Wednesday, November 30, 2011

Good Economics vs. Bad Economics-You Choose

It's time to choose sides. Despite what you hear on the money programs and from the Wall Street cheerleaders, there are very good economists who think austerity economics is a bad idea. Paul Krugman and Joseph Stiglitz, our most recent Nobel economists, are on the Democratic side of this argument, the side of the 99%. Others are stepping up too.

"On November 13th 2011, economists from the University of Massachusetts Amherst drafted an open statement to the Occupy Wall Street movement pledging their support. Since then, more than 250 economists from around the world have added their names. Read more at econ4.org "

To be fair, there are two sides to this argument. Having watched the documentary Inside Job, I know that some economists know exactly who butters their bread and it isn't working people. It's the people who now have all the money who butter their bread. Some economists are happy to tailor their ideas to suit their benefactors.

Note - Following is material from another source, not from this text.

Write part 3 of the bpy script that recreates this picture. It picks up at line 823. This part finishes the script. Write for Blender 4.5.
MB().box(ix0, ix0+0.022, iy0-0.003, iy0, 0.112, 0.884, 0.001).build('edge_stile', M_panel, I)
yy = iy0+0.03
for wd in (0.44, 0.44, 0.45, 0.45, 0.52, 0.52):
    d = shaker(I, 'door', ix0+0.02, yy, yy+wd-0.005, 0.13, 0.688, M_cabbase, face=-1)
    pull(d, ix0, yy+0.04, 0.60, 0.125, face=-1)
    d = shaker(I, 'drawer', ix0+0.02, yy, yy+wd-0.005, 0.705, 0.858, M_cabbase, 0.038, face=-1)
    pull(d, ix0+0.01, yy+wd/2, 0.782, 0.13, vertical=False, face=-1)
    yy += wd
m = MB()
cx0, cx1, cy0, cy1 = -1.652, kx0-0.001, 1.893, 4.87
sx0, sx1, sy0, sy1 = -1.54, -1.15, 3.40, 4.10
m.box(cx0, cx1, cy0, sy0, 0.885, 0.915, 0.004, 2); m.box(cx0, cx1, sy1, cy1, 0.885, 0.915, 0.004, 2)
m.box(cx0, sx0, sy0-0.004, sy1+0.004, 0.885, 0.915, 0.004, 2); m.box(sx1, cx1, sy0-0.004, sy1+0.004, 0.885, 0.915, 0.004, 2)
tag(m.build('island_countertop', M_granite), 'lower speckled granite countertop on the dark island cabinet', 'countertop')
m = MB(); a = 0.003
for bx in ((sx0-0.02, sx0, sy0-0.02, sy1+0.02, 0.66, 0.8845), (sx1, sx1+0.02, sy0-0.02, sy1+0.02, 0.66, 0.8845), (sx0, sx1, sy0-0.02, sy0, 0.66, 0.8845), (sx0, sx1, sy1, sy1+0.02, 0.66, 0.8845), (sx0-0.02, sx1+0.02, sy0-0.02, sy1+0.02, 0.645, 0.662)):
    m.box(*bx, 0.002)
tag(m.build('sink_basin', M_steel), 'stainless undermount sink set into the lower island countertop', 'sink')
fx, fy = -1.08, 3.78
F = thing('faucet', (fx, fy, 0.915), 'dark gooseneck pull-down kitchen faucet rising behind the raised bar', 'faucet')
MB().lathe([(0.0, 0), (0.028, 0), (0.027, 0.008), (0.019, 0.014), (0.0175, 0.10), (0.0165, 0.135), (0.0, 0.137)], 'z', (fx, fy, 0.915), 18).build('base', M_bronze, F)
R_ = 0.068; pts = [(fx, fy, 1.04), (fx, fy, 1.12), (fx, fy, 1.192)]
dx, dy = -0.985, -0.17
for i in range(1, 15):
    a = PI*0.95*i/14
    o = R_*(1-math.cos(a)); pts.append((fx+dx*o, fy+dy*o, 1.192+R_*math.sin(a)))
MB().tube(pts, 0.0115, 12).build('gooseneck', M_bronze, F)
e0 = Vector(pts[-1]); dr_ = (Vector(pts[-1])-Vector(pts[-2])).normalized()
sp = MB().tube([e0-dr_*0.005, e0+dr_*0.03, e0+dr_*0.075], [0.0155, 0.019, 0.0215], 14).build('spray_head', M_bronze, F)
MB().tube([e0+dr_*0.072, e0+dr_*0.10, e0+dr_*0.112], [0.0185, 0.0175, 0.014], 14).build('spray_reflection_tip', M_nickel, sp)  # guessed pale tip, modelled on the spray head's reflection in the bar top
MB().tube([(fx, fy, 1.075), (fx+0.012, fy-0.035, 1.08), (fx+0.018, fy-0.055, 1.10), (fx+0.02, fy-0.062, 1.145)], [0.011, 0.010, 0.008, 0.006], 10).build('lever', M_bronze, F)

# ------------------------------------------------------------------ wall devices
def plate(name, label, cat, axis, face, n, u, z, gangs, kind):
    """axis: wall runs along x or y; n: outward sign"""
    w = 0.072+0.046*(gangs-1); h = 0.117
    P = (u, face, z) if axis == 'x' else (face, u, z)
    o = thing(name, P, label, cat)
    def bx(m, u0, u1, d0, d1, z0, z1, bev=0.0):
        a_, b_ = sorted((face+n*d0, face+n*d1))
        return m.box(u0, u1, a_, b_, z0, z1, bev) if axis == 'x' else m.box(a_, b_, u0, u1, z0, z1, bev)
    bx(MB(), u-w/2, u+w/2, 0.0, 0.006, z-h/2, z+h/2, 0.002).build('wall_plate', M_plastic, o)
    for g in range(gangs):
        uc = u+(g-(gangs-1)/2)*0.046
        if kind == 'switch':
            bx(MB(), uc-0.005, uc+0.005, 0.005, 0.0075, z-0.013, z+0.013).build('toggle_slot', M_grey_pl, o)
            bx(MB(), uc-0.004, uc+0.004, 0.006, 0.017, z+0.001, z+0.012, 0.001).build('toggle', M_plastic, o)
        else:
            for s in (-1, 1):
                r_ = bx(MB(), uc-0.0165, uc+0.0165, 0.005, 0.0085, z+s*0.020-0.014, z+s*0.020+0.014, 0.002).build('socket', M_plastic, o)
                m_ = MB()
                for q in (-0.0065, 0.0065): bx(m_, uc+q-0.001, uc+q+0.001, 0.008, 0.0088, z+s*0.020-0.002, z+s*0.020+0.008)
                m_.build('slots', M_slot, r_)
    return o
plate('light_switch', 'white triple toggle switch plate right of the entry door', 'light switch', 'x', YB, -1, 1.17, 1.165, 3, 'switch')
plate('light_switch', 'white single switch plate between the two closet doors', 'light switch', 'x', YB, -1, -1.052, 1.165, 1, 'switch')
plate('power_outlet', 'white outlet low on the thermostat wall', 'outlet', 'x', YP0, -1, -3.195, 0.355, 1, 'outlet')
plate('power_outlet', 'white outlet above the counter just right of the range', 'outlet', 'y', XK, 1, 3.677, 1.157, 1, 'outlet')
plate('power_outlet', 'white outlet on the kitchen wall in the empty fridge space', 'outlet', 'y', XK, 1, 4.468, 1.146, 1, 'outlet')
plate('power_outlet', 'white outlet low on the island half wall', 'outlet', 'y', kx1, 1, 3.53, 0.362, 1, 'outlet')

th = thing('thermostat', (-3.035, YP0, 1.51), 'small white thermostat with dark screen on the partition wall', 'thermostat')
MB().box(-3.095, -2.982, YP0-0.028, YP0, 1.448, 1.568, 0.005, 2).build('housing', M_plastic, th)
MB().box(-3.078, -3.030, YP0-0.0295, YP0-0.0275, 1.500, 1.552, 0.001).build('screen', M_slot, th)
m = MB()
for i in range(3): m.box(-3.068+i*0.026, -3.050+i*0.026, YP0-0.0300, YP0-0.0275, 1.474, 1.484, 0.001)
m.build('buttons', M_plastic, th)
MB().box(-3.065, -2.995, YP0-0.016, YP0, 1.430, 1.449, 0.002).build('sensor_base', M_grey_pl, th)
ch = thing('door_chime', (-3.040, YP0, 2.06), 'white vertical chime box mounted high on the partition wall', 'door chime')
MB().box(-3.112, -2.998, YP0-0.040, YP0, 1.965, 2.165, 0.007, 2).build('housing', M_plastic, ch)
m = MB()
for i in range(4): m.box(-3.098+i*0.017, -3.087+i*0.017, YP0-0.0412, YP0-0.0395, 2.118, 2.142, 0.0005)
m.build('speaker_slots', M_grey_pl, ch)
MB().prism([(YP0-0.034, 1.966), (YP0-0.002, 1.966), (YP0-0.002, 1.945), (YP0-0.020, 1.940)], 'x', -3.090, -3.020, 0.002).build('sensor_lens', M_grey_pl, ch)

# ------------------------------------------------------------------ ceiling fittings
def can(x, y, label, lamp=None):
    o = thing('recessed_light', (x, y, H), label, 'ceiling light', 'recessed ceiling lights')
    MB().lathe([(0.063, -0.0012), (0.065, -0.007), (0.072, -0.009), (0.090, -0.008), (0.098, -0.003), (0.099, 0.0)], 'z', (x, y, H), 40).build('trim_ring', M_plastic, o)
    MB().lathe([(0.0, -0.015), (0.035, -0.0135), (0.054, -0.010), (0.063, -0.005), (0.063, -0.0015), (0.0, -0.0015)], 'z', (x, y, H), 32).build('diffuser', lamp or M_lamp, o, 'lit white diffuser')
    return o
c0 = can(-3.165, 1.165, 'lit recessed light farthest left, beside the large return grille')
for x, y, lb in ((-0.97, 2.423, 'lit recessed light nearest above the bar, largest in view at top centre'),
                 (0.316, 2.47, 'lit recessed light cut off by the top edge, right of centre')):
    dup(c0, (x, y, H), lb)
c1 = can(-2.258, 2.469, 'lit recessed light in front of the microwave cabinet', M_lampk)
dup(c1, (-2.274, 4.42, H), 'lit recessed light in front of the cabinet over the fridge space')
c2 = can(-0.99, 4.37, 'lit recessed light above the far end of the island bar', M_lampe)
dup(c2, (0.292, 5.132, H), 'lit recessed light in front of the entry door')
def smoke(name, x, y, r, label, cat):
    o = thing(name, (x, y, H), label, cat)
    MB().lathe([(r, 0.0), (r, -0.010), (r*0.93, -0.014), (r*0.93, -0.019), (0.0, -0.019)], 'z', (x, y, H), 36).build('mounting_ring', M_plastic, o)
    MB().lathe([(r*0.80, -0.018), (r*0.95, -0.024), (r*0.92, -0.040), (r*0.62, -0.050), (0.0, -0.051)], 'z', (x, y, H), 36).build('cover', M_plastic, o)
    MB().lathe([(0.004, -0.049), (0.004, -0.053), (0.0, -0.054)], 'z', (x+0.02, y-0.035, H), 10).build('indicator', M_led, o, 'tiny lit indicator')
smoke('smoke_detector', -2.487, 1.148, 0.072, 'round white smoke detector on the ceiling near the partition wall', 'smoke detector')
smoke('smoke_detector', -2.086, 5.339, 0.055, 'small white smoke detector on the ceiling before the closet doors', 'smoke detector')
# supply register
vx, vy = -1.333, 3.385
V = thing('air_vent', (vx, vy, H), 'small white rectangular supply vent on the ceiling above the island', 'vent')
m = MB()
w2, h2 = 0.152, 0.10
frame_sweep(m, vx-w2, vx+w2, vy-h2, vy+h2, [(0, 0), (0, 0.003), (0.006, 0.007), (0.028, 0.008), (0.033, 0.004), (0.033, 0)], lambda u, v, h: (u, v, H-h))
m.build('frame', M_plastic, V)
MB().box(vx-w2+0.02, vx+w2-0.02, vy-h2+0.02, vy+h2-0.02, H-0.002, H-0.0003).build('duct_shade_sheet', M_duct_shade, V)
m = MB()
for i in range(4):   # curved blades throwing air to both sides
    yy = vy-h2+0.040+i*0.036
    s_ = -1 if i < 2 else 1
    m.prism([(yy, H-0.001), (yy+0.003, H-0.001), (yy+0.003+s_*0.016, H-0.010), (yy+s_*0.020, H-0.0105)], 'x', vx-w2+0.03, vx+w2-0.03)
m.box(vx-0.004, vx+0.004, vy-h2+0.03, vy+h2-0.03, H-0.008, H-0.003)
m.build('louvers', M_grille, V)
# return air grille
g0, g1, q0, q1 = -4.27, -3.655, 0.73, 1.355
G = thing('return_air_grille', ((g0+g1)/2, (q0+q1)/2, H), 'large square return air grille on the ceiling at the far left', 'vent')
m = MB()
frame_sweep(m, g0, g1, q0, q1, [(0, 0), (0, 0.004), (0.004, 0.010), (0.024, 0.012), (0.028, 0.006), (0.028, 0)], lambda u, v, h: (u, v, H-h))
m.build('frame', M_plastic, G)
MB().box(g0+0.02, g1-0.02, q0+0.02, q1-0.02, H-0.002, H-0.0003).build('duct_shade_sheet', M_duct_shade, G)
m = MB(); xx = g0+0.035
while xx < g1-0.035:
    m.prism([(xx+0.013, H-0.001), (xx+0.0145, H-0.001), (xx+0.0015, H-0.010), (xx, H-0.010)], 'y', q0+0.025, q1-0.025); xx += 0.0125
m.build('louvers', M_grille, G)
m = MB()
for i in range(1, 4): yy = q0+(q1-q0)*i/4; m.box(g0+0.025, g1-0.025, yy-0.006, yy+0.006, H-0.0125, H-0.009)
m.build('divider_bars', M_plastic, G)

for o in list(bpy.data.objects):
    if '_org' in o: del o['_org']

Then there are the mouthpieces for the 1%, who earn a lot of money just by being mouthpieces. For instance, there's Ann Coulter, who said recently that she thinks the horrible dirty worthless people of the Occupy movement should be gunned down by the police. It worked on the Vietnam protesters, she says.

Larry Summers, who led Obama's economic team, doesn't come off very well in Inside Job, but he is on the right side of the argument now, favoring aggressive stimulus and tax cuts to working people––instead of more billions thrown at the rich, at corporations and banks. He's no fool.

Concentrated wealth got us here. It made our economy topheavy and fragile. It sucked the life out of the consumer economy by making working people less prosperous and less able to make ends meet.

Our economy will only revive when working people feel prosperous again, confident that their jobs are secure, that their health and their families are secure, that their children have a future. We need to shift from the Reagan economics of concentrated wealth. Those economic policies promoted and exploited broad insecurity and vulnerability rather than broad prosperity and strength.

Today, more than 2 million Brits took to the streets to protest their government's austerity policy. What is Austerity? It's the rich elite's answer to global recession. "We have money so we get to buy. Everybody else is poor, so they should live that way."

AUSTERITY IS HOW THE RICH AND POWERFUL TEACH WORKING PEOPLE TO BE POOR.

That is where austerity measures bite. They bite the poor, the working people, the middle class who are getting poorer every year. Austerity bites the victims of the global collapse which was caused by the very rich.

In this country it's the Republican economic policy. They want most Americans to be a lot poorer, a lot less secure. When Americans are afraid they work harder and longer for less. That's the long term Republican goal. In the short term the Republicans simply want Americans to suffer, figuring an unhappy populace will vote for Republicans next year. They are happy for Americans to fail in order for Obama to fail.

Do you want to see what effect Republican policies have? Look at the map of the British austerity measures put in place by their Conservative government.

Austerity doesn't work during a recession. It hasn't before. It won't now. Imagine an airline pilot in a stalling aircraft. Does he see the emergency as an opportunity to save fuel? No. He pushes the pedal down and accelerates out of the dive.

Here are some sound commentaries from economists on the intelligent side of this argument, setting out the dire consequences of these ugly conservative policies. From EconMatters.com

From CNN

Here's Robert Reich's useful and persuasive debunking of the Republican austerity policies.

Sadly, cable television is dominated by a Republican network and talk radio is all Republican all the time. And a lot of Americans are easy to fool.